- [Provided data]:
··········

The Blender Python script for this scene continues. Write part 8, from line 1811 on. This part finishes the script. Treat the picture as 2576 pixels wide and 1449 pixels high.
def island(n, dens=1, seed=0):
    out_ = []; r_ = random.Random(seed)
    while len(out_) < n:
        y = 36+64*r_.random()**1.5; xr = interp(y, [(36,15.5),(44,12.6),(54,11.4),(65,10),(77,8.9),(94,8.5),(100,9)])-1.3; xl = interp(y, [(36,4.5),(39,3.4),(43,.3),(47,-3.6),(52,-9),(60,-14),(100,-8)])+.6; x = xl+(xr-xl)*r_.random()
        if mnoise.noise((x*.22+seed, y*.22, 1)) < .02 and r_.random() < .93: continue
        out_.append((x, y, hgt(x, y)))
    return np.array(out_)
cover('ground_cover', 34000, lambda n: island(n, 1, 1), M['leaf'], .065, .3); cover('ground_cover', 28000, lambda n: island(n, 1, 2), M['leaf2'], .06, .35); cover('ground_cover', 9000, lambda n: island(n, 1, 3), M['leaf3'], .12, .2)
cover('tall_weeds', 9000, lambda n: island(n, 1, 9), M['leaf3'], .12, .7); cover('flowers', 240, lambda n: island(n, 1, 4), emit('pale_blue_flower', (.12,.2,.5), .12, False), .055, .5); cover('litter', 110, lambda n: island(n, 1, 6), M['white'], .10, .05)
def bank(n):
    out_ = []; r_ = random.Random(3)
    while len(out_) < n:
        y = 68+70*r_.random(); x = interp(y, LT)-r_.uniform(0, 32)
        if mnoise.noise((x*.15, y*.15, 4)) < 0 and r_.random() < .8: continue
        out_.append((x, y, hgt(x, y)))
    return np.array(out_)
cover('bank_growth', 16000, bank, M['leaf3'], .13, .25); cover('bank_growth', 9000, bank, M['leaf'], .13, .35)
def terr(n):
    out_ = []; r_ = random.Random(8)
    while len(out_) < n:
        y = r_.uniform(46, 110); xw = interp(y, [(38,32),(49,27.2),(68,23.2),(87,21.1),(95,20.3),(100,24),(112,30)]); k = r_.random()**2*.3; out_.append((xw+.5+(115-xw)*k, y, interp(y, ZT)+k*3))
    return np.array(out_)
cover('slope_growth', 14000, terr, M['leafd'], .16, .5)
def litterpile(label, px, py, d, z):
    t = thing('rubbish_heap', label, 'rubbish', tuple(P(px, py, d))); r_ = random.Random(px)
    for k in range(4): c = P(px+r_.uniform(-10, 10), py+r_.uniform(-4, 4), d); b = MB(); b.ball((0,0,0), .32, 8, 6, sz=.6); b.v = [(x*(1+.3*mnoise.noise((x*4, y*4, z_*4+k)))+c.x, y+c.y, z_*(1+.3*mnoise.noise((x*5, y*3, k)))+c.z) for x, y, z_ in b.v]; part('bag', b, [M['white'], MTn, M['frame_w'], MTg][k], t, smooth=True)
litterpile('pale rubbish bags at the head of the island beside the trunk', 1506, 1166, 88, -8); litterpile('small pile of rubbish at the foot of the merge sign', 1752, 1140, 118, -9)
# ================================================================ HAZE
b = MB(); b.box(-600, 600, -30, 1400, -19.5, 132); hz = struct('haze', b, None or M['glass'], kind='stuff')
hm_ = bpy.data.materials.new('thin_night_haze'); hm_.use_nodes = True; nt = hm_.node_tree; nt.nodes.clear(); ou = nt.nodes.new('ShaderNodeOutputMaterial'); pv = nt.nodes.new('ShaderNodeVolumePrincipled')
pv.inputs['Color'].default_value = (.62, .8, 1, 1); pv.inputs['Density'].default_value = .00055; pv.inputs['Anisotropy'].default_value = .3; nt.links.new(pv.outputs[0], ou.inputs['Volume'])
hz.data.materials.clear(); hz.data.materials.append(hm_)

··········

- [Task to carry out]:
Retype all of the material above with every character intact.

- [Task result]:
The Blender Python script for this scene continues. Write part 8, from line 1811 on. This part finishes the script. Treat the picture as 2576 pixels wide and 1449 pixels high.
def island(n, dens=1, seed=0):
    out_ = []; r_ = random.Random(seed)
    while len(out_) < n:
        y = 36+64*r_.random()**1.5; xr = interp(y, [(36,15.5),(44,12.6),(54,11.4),(65,10),(77,8.9),(94,8.5),(100,9)])-1.3; xl = interp(y, [(36,4.5),(39,3.4),(43,.3),(47,-3.6),(52,-9),(60,-14),(100,-8)])+.6; x = xl+(xr-xl)*r_.random()
        if mnoise.noise((x*.22+seed, y*.22, 1)) < .02 and r_.random() < .93: continue
        out_.append((x, y, hgt(x, y)))
    return np.array(out_)
cover('ground_cover', 34000, lambda n: island(n, 1, 1), M['leaf'], .065, .3); cover('ground_cover', 28000, lambda n: island(n, 1, 2), M['leaf2'], .06, .35); cover('ground_cover', 9000, lambda n: island(n, 1, 3), M['leaf3'], .12, .2)
cover('tall_weeds', 9000, lambda n: island(n, 1, 9), M['leaf3'], .12, .7); cover('flowers', 240, lambda n: island(n, 1, 4), emit('pale_blue_flower', (.12,.2,.5), .12, False), .055, .5); cover('litter', 110, lambda n: island(n, 1, 6), M['white'], .10, .05)
def bank(n):
    out_ = []; r_ = random.Random(3)
    while len(out_) < n:
        y = 68+70*r_.random(); x = interp(y, LT)-r_.uniform(0, 32)
        if mnoise.noise((x*.15, y*.15, 4)) < 0 and r_.random() < .8: continue
        out_.append((x, y, hgt(x, y)))
    return np.array(out_)
cover('bank_growth', 16000, bank, M['leaf3'], .13, .25); cover('bank_growth', 9000, bank, M['leaf'], .13, .35)
def terr(n):
    out_ = []; r_ = random.Random(8)
    while len(out_) < n:
        y = r_.uniform(46, 110); xw = interp(y, [(38,32),(49,27.2),(68,23.2),(87,21.1),(95,20.3),(100,24),(112,30)]); k = r_.random()**2*.3; out_.append((xw+.5+(115-xw)*k, y, interp(y, ZT)+k*3))
    return np.array(out_)
cover('slope_growth', 14000, terr, M['leafd'], .16, .5)
def litterpile(label, px, py, d, z):
    t = thing('rubbish_heap', label, 'rubbish', tuple(P(px, py, d))); r_ = random.Random(px)
    for k in range(4): c = P(px+r_.uniform(-10, 10), py+r_.uniform(-4, 4), d); b = MB(); b.ball((0,0,0), .32, 8, 6, sz=.6); b.v = [(x*(1+.3*mnoise.noise((x*4, y*4, z_*4+k)))+c.x, y+c.y, z_*(1+.3*mnoise.noise((x*5, y*3, k)))+c.z) for x, y, z_ in b.v]; part('bag', b, [M['white'], MTn, M['frame_w'], MTg][k], t, smooth=True)
litterpile('pale rubbish bags at the head of the island beside the trunk', 1506, 1166, 88, -8); litterpile('small pile of rubbish at the foot of the merge sign', 1752, 1140, 118, -9)
# ================================================================ HAZE
b = MB(); b.box(-600, 600, -30, 1400, -19.5, 132); hz = struct('haze', b, None or M['glass'], kind='stuff')
hm_ = bpy.data.materials.new('thin_night_haze'); hm_.use_nodes = True; nt = hm_.node_tree; nt.nodes.clear(); ou = nt.nodes.new('ShaderNodeOutputMaterial'); pv = nt.nodes.new('ShaderNodeVolumePrincipled')
pv.inputs['Color'].default_value = (.62, .8, 1, 1); pv.inputs['Density'].default_value = .00055; pv.inputs['Anisotropy'].default_value = .3; nt.links.new(pv.outputs[0], ou.inputs['Volume'])
hz.data.materials.clear(); hz.data.materials.append(hm_)